George Kittle was quiet in Week 1, but is still one of the top-three tight ends in the NFL. He caught seven touchdowns in the last four games of the 2022 season and should be one of the leading scorers again this season.

You could argue that as of right now, the top-four weapons on the 49ers would be the top-four weapons on the Seahawks. Seattle just doesn’t have a rushing threat like McCaffrey, a tight end anywhere close to Kittle, and their receivers haven’t been consistently dangerous against L.A. like Deebo and Aiyuk have been. That’s not even talking about the fact that left tackle Trent Williams is going to do a much better job of protecting his quarterback than the Seahawks offensive line did in Week 1.

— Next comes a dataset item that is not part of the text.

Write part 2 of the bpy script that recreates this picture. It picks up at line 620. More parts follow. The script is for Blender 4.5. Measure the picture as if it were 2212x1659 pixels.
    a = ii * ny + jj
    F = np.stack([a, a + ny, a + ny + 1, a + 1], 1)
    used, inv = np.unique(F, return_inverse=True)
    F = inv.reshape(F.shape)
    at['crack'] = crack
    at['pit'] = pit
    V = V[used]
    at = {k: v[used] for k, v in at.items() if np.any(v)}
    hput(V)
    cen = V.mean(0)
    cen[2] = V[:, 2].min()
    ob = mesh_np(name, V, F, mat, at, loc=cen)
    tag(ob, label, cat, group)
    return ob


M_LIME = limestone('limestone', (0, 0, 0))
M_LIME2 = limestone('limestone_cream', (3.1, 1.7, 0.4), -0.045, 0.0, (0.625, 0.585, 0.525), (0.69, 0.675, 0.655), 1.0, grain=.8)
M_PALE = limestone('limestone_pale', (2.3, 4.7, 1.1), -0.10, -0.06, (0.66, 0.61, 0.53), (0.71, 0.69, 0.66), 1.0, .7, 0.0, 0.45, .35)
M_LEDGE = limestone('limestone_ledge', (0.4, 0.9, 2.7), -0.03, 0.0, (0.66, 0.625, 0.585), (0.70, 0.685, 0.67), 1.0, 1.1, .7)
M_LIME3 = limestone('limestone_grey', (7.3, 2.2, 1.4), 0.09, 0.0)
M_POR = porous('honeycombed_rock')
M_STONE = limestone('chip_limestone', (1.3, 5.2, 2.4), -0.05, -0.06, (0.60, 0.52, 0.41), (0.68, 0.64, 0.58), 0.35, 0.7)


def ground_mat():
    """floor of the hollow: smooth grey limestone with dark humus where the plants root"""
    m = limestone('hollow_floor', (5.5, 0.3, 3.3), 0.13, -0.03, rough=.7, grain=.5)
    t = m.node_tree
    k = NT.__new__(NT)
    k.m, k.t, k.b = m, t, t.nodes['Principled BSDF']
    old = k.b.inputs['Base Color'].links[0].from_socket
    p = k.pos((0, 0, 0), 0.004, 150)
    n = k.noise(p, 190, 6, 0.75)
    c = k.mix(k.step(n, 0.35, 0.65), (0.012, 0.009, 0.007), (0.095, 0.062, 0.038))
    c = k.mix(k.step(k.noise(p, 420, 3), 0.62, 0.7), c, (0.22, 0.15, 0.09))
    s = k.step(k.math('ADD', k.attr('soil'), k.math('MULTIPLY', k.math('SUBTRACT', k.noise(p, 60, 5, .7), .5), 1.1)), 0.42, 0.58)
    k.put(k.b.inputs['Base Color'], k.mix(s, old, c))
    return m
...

Rams face more blue chip talent this week

I don’t know that the Seahawks have a single blue chip player on the entire roster other than on their special teams unit. We’ve already talked about most, but not all, of San Francisco’s blue chip players: Trent Williams, Brandon Aiyuk, Deebo Samuel, Christian McCaffrey, Nick Bosa, Fred Warner, Javon Hargrave, George Kittle are all either All-Pro talent or could be All-Pro talent.

Then you’ve got Brock Purdy, Arik Armstead, Talanoa Hufanga, Charvarius Ward, Dre Greenlaw, Drake Jackson as the next level down, if not soon leveling up, and there are probably more I’m unaware of so far.

What will it mean for the Rams?

The Rams won 30-13 on the road against a team that made the NFC playoffs, which brings about good vibes and higher expectations. We’re just not sure yet how good the quality of that opponent is yet and we do already know that McVay hasn’t had nearly as many issues with the Seahawks as he’s had with the 49ers. It could be that San Francisco’s 30-7 win over the Steelers in Week 1 is an exaggeration of their formidability—we’ll find out later how bad the Steelers really are—but we already know that the 49ers have been to three of the last four NFC Championship games. So it’s not a stretch to say that the 49ers are probably a lot better than the Seahawks.

I know, it’s stating the obvious. Someone had to do it before Sunday.